(Records excerpted from a collection)
────────

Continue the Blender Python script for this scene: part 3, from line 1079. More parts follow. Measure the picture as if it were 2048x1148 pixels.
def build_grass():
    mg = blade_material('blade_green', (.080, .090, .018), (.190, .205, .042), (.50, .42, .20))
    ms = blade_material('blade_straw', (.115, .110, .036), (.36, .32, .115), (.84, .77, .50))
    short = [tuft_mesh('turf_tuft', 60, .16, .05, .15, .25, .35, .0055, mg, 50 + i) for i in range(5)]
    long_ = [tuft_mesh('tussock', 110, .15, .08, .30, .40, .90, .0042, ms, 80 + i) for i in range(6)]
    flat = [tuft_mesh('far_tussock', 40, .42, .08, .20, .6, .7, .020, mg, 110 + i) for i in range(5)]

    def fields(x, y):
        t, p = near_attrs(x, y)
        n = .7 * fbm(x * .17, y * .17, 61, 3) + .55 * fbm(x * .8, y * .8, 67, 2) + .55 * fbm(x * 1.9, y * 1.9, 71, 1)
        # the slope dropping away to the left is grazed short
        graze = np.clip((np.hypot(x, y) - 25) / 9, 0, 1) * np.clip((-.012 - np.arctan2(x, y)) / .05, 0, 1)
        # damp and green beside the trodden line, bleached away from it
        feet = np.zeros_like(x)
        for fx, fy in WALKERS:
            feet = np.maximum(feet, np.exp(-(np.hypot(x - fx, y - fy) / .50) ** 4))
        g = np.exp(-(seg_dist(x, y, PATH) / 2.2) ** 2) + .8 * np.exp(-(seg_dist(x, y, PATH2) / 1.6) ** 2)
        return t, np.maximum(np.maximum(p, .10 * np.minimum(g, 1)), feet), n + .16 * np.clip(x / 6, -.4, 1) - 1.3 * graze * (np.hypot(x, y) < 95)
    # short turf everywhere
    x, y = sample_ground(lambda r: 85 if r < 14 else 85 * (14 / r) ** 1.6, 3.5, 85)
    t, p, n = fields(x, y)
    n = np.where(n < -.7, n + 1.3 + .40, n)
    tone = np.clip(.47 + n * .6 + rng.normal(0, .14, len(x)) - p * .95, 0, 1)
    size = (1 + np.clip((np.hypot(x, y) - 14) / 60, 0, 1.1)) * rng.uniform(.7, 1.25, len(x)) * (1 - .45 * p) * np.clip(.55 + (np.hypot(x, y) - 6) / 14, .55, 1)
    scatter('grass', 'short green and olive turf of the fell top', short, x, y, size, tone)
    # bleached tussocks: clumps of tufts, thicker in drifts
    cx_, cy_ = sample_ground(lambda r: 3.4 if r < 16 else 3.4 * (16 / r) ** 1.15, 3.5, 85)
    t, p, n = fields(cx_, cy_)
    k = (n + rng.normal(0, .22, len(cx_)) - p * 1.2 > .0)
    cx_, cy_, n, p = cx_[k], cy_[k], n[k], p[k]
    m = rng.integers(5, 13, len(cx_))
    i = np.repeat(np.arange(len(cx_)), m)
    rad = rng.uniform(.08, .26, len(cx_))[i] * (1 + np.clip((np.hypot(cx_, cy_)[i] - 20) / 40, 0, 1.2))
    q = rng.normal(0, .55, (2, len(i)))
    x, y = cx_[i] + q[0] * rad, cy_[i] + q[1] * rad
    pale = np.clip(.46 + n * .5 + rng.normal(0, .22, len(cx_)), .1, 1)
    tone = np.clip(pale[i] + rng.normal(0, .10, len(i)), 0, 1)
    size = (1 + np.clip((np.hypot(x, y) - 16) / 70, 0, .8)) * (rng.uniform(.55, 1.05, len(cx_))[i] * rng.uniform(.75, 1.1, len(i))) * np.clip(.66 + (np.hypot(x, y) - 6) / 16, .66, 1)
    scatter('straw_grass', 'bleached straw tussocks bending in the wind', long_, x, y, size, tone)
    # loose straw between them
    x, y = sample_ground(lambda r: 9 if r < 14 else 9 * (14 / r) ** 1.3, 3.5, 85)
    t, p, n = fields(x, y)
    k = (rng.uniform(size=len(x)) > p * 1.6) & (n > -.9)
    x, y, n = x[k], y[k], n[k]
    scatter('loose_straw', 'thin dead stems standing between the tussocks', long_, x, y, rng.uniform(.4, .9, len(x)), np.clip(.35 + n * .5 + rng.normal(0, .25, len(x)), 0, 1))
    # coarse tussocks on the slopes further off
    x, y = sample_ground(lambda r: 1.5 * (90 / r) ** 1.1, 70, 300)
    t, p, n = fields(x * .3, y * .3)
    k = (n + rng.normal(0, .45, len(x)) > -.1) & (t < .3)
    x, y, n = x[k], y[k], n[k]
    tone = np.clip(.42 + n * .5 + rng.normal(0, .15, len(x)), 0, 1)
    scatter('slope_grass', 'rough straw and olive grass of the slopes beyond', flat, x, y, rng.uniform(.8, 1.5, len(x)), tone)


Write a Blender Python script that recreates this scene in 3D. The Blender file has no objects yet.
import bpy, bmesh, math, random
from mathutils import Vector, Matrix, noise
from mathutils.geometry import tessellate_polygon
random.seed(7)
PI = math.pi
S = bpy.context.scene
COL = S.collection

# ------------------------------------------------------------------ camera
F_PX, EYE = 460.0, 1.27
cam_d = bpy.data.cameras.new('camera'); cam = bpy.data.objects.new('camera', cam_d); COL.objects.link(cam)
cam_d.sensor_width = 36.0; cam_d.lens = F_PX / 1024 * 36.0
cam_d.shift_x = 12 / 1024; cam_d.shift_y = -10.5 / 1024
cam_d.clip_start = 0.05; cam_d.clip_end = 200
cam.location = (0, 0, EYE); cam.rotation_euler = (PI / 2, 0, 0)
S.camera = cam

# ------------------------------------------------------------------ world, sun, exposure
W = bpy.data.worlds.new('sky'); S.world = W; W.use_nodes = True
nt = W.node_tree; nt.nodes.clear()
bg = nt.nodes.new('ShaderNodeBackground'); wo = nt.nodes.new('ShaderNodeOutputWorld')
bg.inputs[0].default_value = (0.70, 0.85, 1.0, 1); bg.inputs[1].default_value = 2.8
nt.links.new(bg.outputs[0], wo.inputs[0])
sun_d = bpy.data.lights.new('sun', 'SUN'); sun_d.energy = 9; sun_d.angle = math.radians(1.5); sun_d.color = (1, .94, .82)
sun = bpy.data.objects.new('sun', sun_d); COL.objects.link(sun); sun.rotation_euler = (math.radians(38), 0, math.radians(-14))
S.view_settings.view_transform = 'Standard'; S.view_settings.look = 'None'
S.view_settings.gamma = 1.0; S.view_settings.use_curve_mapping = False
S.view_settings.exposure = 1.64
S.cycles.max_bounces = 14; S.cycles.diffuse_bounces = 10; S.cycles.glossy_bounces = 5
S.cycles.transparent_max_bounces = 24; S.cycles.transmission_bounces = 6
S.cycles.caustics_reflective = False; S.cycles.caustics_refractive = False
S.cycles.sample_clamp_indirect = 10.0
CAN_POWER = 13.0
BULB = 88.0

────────

Task details -
Restate each record word for word.

Task result -
Continue the Blender Python script for this scene: part 3, from line 1079. More parts follow. Measure the picture as if it were 2048x1148 pixels.
def build_grass():
    mg = blade_material('blade_green', (.080, .090, .018), (.190, .205, .042), (.50, .42, .20))
    ms = blade_material('blade_straw', (.115, .110, .036), (.36, .32, .115), (.84, .77, .50))
    short = [tuft_mesh('turf_tuft', 60, .16, .05, .15, .25, .35, .0055, mg, 50 + i) for i in range(5)]
    long_ = [tuft_mesh('tussock', 110, .15, .08, .30, .40, .90, .0042, ms, 80 + i) for i in range(6)]
    flat = [tuft_mesh('far_tussock', 40, .42, .08, .20, .6, .7, .020, mg, 110 + i) for i in range(5)]

    def fields(x, y):
        t, p = near_attrs(x, y)
        n = .7 * fbm(x * .17, y * .17, 61, 3) + .55 * fbm(x * .8, y * .8, 67, 2) + .55 * fbm(x * 1.9, y * 1.9, 71, 1)
        # the slope dropping away to the left is grazed short
        graze = np.clip((np.hypot(x, y) - 25) / 9, 0, 1) * np.clip((-.012 - np.arctan2(x, y)) / .05, 0, 1)
        # damp and green beside the trodden line, bleached away from it
        feet = np.zeros_like(x)
        for fx, fy in WALKERS:
            feet = np.maximum(feet, np.exp(-(np.hypot(x - fx, y - fy) / .50) ** 4))
        g = np.exp(-(seg_dist(x, y, PATH) / 2.2) ** 2) + .8 * np.exp(-(seg_dist(x, y, PATH2) / 1.6) ** 2)
        return t, np.maximum(np.maximum(p, .10 * np.minimum(g, 1)), feet), n + .16 * np.clip(x / 6, -.4, 1) - 1.3 * graze * (np.hypot(x, y) < 95)
    # short turf everywhere
    x, y = sample_ground(lambda r: 85 if r < 14 else 85 * (14 / r) ** 1.6, 3.5, 85)
    t, p, n = fields(x, y)
    n = np.where(n < -.7, n + 1.3 + .40, n)
    tone = np.clip(.47 + n * .6 + rng.normal(0, .14, len(x)) - p * .95, 0, 1)
    size = (1 + np.clip((np.hypot(x, y) - 14) / 60, 0, 1.1)) * rng.uniform(.7, 1.25, len(x)) * (1 - .45 * p) * np.clip(.55 + (np.hypot(x, y) - 6) / 14, .55, 1)
    scatter('grass', 'short green and olive turf of the fell top', short, x, y, size, tone)
    # bleached tussocks: clumps of tufts, thicker in drifts
    cx_, cy_ = sample_ground(lambda r: 3.4 if r < 16 else 3.4 * (16 / r) ** 1.15, 3.5, 85)
    t, p, n = fields(cx_, cy_)
    k = (n + rng.normal(0, .22, len(cx_)) - p * 1.2 > .0)
    cx_, cy_, n, p = cx_[k], cy_[k], n[k], p[k]
    m = rng.integers(5, 13, len(cx_))
    i = np.repeat(np.arange(len(cx_)), m)
    rad = rng.uniform(.08, .26, len(cx_))[i] * (1 + np.clip((np.hypot(cx_, cy_)[i] - 20) / 40, 0, 1.2))
    q = rng.normal(0, .55, (2, len(i)))
    x, y = cx_[i] + q[0] * rad, cy_[i] + q[1] * rad
    pale = np.clip(.46 + n * .5 + rng.normal(0, .22, len(cx_)), .1, 1)
    tone = np.clip(pale[i] + rng.normal(0, .10, len(i)), 0, 1)
    size = (1 + np.clip((np.hypot(x, y) - 16) / 70, 0, .8)) * (rng.uniform(.55, 1.05, len(cx_))[i] * rng.uniform(.75, 1.1, len(i))) * np.clip(.66 + (np.hypot(x, y) - 6) / 16, .66, 1)
    scatter('straw_grass', 'bleached straw tussocks bending in the wind', long_, x, y, size, tone)
    # loose straw between them
    x, y = sample_ground(lambda r: 9 if r < 14 else 9 * (14 / r) ** 1.3, 3.5, 85)
    t, p, n = fields(x, y)
    k = (rng.uniform(size=len(x)) > p * 1.6) & (n > -.9)
    x, y, n = x[k], y[k], n[k]
    scatter('loose_straw', 'thin dead stems standing between the tussocks', long_, x, y, rng.uniform(.4, .9, len(x)), np.clip(.35 + n * .5 + rng.normal(0, .25, len(x)), 0, 1))
    # coarse tussocks on the slopes further off
    x, y = sample_ground(lambda r: 1.5 * (90 / r) ** 1.1, 70, 300)
    t, p, n = fields(x * .3, y * .3)
    k = (n + rng.normal(0, .45, len(x)) > -.1) & (t < .3)
    x, y, n = x[k], y[k], n[k]
    tone = np.clip(.42 + n * .5 + rng.normal(0, .15, len(x)), 0, 1)
    scatter('slope_grass', 'rough straw and olive grass of the slopes beyond', flat, x, y, rng.uniform(.8, 1.5, len(x)), tone)


Write a Blender Python script that recreates this scene in 3D. The Blender file has no objects yet.
import bpy, bmesh, math, random
from mathutils import Vector, Matrix, noise
from mathutils.geometry import tessellate_polygon
random.seed(7)
PI = math.pi
S = bpy.context.scene
COL = S.collection

# ------------------------------------------------------------------ camera
F_PX, EYE = 460.0, 1.27
cam_d = bpy.data.cameras.new('camera'); cam = bpy.data.objects.new('camera', cam_d); COL.objects.link(cam)
cam_d.sensor_width = 36.0; cam_d.lens = F_PX / 1024 * 36.0
cam_d.shift_x = 12 / 1024; cam_d.shift_y = -10.5 / 1024
cam_d.clip_start = 0.05; cam_d.clip_end = 200
cam.location = (0, 0, EYE); cam.rotation_euler = (PI / 2, 0, 0)
S.camera = cam

# ------------------------------------------------------------------ world, sun, exposure
W = bpy.data.worlds.new('sky'); S.world = W; W.use_nodes = True
nt = W.node_tree; nt.nodes.clear()
bg = nt.nodes.new('ShaderNodeBackground'); wo = nt.nodes.new('ShaderNodeOutputWorld')
bg.inputs[0].default_value = (0.70, 0.85, 1.0, 1); bg.inputs[1].default_value = 2.8
nt.links.new(bg.outputs[0], wo.inputs[0])
sun_d = bpy.data.lights.new('sun', 'SUN'); sun_d.energy = 9; sun_d.angle = math.radians(1.5); sun_d.color = (1, .94, .82)
sun = bpy.data.objects.new('sun', sun_d); COL.objects.link(sun); sun.rotation_euler = (math.radians(38), 0, math.radians(-14))
S.view_settings.view_transform = 'Standard'; S.view_settings.look = 'None'
S.view_settings.gamma = 1.0; S.view_settings.use_curve_mapping = False
S.view_settings.exposure = 1.64
S.cycles.max_bounces = 14; S.cycles.diffuse_bounces = 10; S.cycles.glossy_bounces = 5
S.cycles.transparent_max_bounces = 24; S.cycles.transmission_bounces = 6
S.cycles.caustics_reflective = False; S.cycles.caustics_refractive = False
S.cycles.sample_clamp_indirect = 10.0
CAN_POWER = 13.0
BULB = 88.0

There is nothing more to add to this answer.